Now I understand much better how to avoid such injury again. But on the otherhand, those Taco roll-falls can still occur if you make a mistake so I think I'll get an impact vest and add even some additional padding to continue below it to the lower end of the spine because the amount of enery you put on one spot when you fall hard on the wingtip is very dangerous, I  only understood it once it happened to me and I take it as a warning sign and wish to avoid fractured ribs/vertebrae
Title: Re: Painful injury
Post by: Hdip on June 23, 2021, 01:56:04 PM
Never correct over the high side of the board. Go where the foil wants to go. If the board tilts to your heel edge. You lean to your heel edge. Do not lean on your toes. The foil will turn causing you to fall onto the foil.
Title: Re: Painful injury
Post by: sflinux on June 24, 2021, 11:26:55 AM
After a broken rib (SUP), I started wearing an impact vest and love it. 
After fracturing my sacrum (Skateboarding), I started wearing impact shorts.  I find no restriction on mobility and gives extra warmth and floatation.

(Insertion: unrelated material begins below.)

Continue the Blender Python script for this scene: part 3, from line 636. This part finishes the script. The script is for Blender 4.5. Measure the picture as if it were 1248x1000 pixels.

A helmet is not a bad idea.  Something like a white water kayak full-face helmet would give some face protection.  I generally use a Gath for surfing.
I learned foiling with a kite and picked up a used lacrosse helmet with a cage (not in the surf).
When I fall off foil I usually bring my arms up like a boxer, and tuck my legs up into a ball (leashless).
Wearing a fullsuit gives your extremities some protection.
Wearing booties will give your feet some protection.
I had a bad fall last week SUP surfing where I landed on my fin.  The next day, I noticed that the fin had put a hole in my wetsuit.  Impact vest was intact.  Few days later a bruise was evident in my back, but never had any pain, nor broken skin.  My brother says I ride like Batman.